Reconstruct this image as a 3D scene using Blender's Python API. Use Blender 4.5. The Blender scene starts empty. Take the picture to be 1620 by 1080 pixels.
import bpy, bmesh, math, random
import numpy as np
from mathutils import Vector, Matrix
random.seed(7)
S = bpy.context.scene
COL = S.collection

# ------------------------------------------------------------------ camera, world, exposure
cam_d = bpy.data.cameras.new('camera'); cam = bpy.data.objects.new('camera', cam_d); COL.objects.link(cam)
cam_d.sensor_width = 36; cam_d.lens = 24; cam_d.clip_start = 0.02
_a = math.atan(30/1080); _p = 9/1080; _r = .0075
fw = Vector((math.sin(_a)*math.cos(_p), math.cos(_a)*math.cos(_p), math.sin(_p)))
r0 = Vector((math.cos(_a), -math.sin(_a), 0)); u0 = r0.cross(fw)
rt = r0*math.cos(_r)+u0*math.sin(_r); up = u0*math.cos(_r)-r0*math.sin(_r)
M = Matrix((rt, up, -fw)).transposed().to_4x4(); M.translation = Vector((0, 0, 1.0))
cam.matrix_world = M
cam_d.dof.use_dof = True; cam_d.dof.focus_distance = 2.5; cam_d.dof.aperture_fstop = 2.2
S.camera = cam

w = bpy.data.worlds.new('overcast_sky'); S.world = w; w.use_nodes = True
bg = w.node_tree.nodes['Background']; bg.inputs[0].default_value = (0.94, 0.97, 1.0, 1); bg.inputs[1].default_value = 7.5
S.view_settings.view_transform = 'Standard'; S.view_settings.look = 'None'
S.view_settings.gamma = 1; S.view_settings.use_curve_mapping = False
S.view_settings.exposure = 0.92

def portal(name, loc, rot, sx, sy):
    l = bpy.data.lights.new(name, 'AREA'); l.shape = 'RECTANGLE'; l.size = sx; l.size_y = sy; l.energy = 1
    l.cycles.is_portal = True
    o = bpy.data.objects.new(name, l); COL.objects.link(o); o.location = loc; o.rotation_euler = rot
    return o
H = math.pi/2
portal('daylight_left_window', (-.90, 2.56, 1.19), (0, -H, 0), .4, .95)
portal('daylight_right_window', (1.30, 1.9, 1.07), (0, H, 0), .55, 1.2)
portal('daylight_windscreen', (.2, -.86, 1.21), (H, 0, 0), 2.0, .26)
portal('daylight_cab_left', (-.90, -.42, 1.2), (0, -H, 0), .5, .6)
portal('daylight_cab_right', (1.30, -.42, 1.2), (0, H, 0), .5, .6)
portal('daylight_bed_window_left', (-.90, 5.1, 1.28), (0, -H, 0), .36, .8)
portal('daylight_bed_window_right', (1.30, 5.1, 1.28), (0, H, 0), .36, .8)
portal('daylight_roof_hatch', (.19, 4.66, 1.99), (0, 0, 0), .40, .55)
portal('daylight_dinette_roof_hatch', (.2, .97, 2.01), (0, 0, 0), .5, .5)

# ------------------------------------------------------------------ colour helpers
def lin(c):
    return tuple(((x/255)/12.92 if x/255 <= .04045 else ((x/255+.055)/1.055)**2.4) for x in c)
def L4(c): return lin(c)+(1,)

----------

STATED PROBLEM: Your answer should be exactly the lines of the data above, from the first through the line containing "COL = S.collection".

ANSWER TO THE EXERCISE:
Reconstruct this image as a 3D scene using Blender's Python API. Use Blender 4.5. The Blender scene starts empty. Take the picture to be 1620 by 1080 pixels.
import bpy, bmesh, math, random
import numpy as np
from mathutils import Vector, Matrix
random.seed(7)
S = bpy.context.scene
COL = S.collection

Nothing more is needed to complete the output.